YOUR GOAL = Repeat the whole listing exactly.

[Scene modeling code data]
┌────────
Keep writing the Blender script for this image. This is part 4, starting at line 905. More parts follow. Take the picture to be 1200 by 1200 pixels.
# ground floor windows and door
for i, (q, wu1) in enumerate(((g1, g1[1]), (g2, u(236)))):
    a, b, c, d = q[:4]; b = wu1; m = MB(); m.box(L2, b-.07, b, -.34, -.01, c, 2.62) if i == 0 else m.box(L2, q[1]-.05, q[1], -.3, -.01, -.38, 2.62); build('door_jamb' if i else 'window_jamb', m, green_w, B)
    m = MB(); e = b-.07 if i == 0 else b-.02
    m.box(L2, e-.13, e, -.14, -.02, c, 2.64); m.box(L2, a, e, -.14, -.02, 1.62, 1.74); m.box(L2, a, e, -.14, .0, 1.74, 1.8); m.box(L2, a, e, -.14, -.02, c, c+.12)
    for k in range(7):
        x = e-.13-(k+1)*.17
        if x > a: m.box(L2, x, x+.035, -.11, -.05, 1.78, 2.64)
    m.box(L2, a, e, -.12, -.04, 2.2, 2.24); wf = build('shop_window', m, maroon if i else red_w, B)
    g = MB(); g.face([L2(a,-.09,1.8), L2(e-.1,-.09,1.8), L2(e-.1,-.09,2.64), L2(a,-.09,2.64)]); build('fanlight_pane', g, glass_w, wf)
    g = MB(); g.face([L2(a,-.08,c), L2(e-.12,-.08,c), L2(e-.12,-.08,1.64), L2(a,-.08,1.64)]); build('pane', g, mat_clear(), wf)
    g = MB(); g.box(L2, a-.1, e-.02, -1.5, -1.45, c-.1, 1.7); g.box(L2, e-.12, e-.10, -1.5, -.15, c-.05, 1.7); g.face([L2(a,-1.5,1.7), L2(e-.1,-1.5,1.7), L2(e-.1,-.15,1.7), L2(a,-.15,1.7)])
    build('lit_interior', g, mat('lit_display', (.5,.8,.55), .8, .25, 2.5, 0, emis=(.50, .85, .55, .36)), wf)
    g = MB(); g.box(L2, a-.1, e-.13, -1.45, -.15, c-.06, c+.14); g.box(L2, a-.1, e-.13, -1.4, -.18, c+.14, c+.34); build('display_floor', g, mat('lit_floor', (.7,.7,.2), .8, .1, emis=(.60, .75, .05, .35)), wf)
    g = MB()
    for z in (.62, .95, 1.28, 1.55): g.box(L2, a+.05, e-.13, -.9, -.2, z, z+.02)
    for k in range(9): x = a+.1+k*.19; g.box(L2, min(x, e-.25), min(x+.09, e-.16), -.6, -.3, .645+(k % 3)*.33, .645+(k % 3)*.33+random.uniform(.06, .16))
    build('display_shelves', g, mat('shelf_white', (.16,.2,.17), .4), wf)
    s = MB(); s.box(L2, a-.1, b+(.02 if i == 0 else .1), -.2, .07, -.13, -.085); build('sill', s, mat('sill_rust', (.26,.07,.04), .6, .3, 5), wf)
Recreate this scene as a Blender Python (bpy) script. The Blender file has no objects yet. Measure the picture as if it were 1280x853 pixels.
└────────
EXERCISE OUTPUT =
Keep writing the Blender script for this image. This is part 4, starting at line 905. More parts follow. Take the picture to be 1200 by 1200 pixels.
# ground floor windows and door
for i, (q, wu1) in enumerate(((g1, g1[1]), (g2, u(236)))):
    a, b, c, d = q[:4]; b = wu1; m = MB(); m.box(L2, b-.07, b, -.34, -.01, c, 2.62) if i == 0 else m.box(L2, q[1]-.05, q[1], -.3, -.01, -.38, 2.62); build('door_jamb' if i else 'window_jamb', m, green_w, B)
    m = MB(); e = b-.07 if i == 0 else b-.02
    m.box(L2, e-.13, e, -.14, -.02, c, 2.64); m.box(L2, a, e, -.14, -.02, 1.62, 1.74); m.box(L2, a, e, -.14, .0, 1.74, 1.8); m.box(L2, a, e, -.14, -.02, c, c+.12)
    for k in range(7):
        x = e-.13-(k+1)*.17
        if x > a: m.box(L2, x, x+.035, -.11, -.05, 1.78, 2.64)
    m.box(L2, a, e, -.12, -.04, 2.2, 2.24); wf = build('shop_window', m, maroon if i else red_w, B)
    g = MB(); g.face([L2(a,-.09,1.8), L2(e-.1,-.09,1.8), L2(e-.1,-.09,2.64), L2(a,-.09,2.64)]); build('fanlight_pane', g, glass_w, wf)
    g = MB(); g.face([L2(a,-.08,c), L2(e-.12,-.08,c), L2(e-.12,-.08,1.64), L2(a,-.08,1.64)]); build('pane', g, mat_clear(), wf)
    g = MB(); g.box(L2, a-.1, e-.02, -1.5, -1.45, c-.1, 1.7); g.box(L2, e-.12, e-.10, -1.5, -.15, c-.05, 1.7); g.face([L2(a,-1.5,1.7), L2(e-.1,-1.5,1.7), L2(e-.1,-.15,1.7), L2(a,-.15,1.7)])
    build('lit_interior', g, mat('lit_display', (.5,.8,.55), .8, .25, 2.5, 0, emis=(.50, .85, .55, .36)), wf)
    g = MB(); g.box(L2, a-.1, e-.13, -1.45, -.15, c-.06, c+.14); g.box(L2, a-.1, e-.13, -1.4, -.18, c+.14, c+.34); build('display_floor', g, mat('lit_floor', (.7,.7,.2), .8, .1, emis=(.60, .75, .05, .35)), wf)
    g = MB()
    for z in (.62, .95, 1.28, 1.55): g.box(L2, a+.05, e-.13, -.9, -.2, z, z+.02)
    for k in range(9): x = a+.1+k*.19; g.box(L2, min(x, e-.25), min(x+.09, e-.16), -.6, -.3, .645+(k % 3)*.33, .645+(k % 3)*.33+random.uniform(.06, .16))
    build('display_shelves', g, mat('shelf_white', (.16,.2,.17), .4), wf)
    s = MB(); s.box(L2, a-.1, b+(.02 if i == 0 else .1), -.2, .07, -.13, -.085); build('sill', s, mat('sill_rust', (.26,.07,.04), .6, .3, 5), wf)
Recreate this scene as a Blender Python (bpy) script. The Blender file has no objects yet. Measure the picture as if it were 1280x853 pixels.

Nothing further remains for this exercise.